AMY GOODMAN: It’s interesting that one of his clerks, one of the clerks for Judge Silberman then went on to the Justice Department and is considered the principle author of the U.S.A. Patriot Act.

JIM LOBE: Yeah. Well — it’s — it’s what you would kind of expect, because I mean, I think that the judicial system or the legal — the legal profession as a rule kind of acts through mentors, and it’s very important if you are a top law student to get a top clerkship for a top judge. And then they try — the top judge generally cultivates them, philosophically to be protégés and carry on the tradition. That’s not particularly surprising under the circumstances. But he also served on the court that was established under the — and still does, I think, under — and I don’t recall the exact names of these things, but the special terrorist court. He’s one of three judges who can take up issues secretly from the justice department with respect to cases involving alleged terrorism.

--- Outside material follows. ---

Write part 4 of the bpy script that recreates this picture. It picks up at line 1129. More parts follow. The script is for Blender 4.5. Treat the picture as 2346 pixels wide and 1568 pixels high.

AMY GOODMAN: Well, I want to thank you both very much for being with us Jim Lobe, Inter Press reporter. And Gary Sick, served on the National Security Council under presidents Ford, Carter, and Reagan. He was the principle White House aide for Iran during the Iranian revolution and the hostage crisis. Author of, among other books, “October Surprise — America’s Hostages in Iran and the Election of Ronald Reagan,” and another, “All Fall Down — America’s Tragic Encounter with Iran.” And you are listening to or watching Democracy Now!